Julya Hajnoczky The Prefix Prize
The recipient of the fourth annual Prefix Prize is Julya Hajnoczky. A native of Calgary, Alberta, where she currently resides, Hajnoczky is a contemporary artist who privileges photography within a broader multidisciplinary practice.
She has been inspired, in part, by the work of Anna Atkins, a British botanist, illustrator, and pioneering photographer renowned for having first recognized, in the mid-nineteenth century, the potential of photography as a tool for documenting botanical specimens. Between 1843 and 1853, Atkins published cyanotypes of seaweed in the form of unique, hand-stitched fascicles; these books are widely considered the first to be illustrated with photographs. Following these publications with a study of ferns, her work marked a significant contribution not only to science but also to art, as it was appreciated for its aesthetic as well as its scientific value.
Nearly two hundred years later, Hajnoczky brings to the natural world the same inquisitive spirit, artistic sensibility, and inventive use of emergent technology that had characterized Atkins’s endeavour. Where Atkins worked in an open-air laboratory in order to avail herself of the sunshine essential to the cyanotype process, Hajnoczky similarly works in the field, albeit in her mobile, natural-history-collection laboratory, otherwise known as the “Al Fresco Science Machine”—a custom-built camper with a rear hatch that encloses her high-resolution scanner, plant press, glass vials, and other essential equipment for making art in the wilderness. To her current work in scanography, she brings considerable knowledge and experience of historical photographic processes and materials including cyanotypes, rayographs, and other forms of photograms. However, her work redraws the techniques of the photogram for the twenty-first century, producing digital photographs of heretofore unimaginable clarity, colour, and depth.
Alluding to the tradition of still life as well as to the history of botanical illustration, her work, as a representation of an ecosystem, depicts the fragile and uncertain-to-endure relationship among plants, insects, and dirt. Her use of smooth, matte paper brings to common plants the depth and luminosity typically reserved for the exotic flowers of traditional still lifes. The scale of her work transforms historically diminutive botanical illustration into large images that enable viewers to closely examine the subject and immerse themselves in the minutiae of the natural world. As a counterpoint to this intense scrutiny, the black background situates the composition in a void, whereby its greater context is unknowable.
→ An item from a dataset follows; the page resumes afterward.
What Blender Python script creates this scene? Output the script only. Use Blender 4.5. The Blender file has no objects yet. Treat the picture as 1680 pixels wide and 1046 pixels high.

Drawing upon several aspects of scientific methodology, including a systematic approach, careful observation, and deliberate collecting, Hajnoczky is remarkably disciplined. On each of her forays into the wild, she strives to spend at least one week exploring and contemplating the site with the assistance of scientists and laypersons with local expertise, familiarizing herself with each ecosystem before collecting any specimens. By the time she begins to gather plants, she has envisioned the image she will create, the composition already taking shape in her hand. She often returns to the same sites, revisiting the same colleagues. Through the seasons and over the years, she observes the changes taking place in the natural world. Whether she’s reuniting with friends who thoughtfully salvage things from nature for use in her work, or recreating the “scribbles” of seaweed that wash ashore at Long Beach, British Columbia, or snagging the season’s last sprigs of sheep laurel in Terra Nova National Park on the east coast of Newfoundland, she’s always learning, always attuned to change, always acutely aware of the effects of climate change.
Her practice has been shaped not only by the conditions of her collection permits, which constrain, to varying degrees, the selection process, but by her own ethical imperatives. In keeping with the principles of ethical foraging, she limits the number of plants she collects and chooses only common species, avoiding endangered, threatened, or singular plants. And when she has completed her work, she leaves the plants behind, where they return to the biomass in the environment from which they came.
Curated by Scott McLeod, with the Prefix Prize jury
Presented by Prefix Institute of Contemporary Art in partnership with CONTACT Photography Festival, Underline Studio and Urbanspace Gallery, and with the support of founding partner, Partners in Art
Launched in 2021, the Prefix Prize is awarded annually to a photographic artist of any nationality. Designed to honour artists at any stage of their careers who have yet to receive the recognition they deserve, the prize consists of an exhibition, a publication, and a cash award of $5,000.00. This year’s prize was juried by eight photography experts, including Katya García-Antón, director and chief curator, Nordnorsk Kunstmuseum; Michelle Jacques, head of exhibitions and collections/chief curator, Remai Modern; Ritu Kanal, designer, Underline Studio; Scott McLeod, director and curator, Prefix Institute of Contemporary Art; Heather Canlas Rigg, curator and writer; Jennifer Young and Caroline Laxton, co-chairs, Project Development, Partners in Art; and Jane Zeidler, art consultant. In addition to choosing the recipient of this year’s prize, the jury recognized Alnis Stakle with an honourable mention. An artist and professor of photography at Riga Stradins University in Riga, Latvia, Stakle manipulates and prints found family photographs on original documents from the Soviet era in order to speak to that which is both remembered and forgotten within collective memory.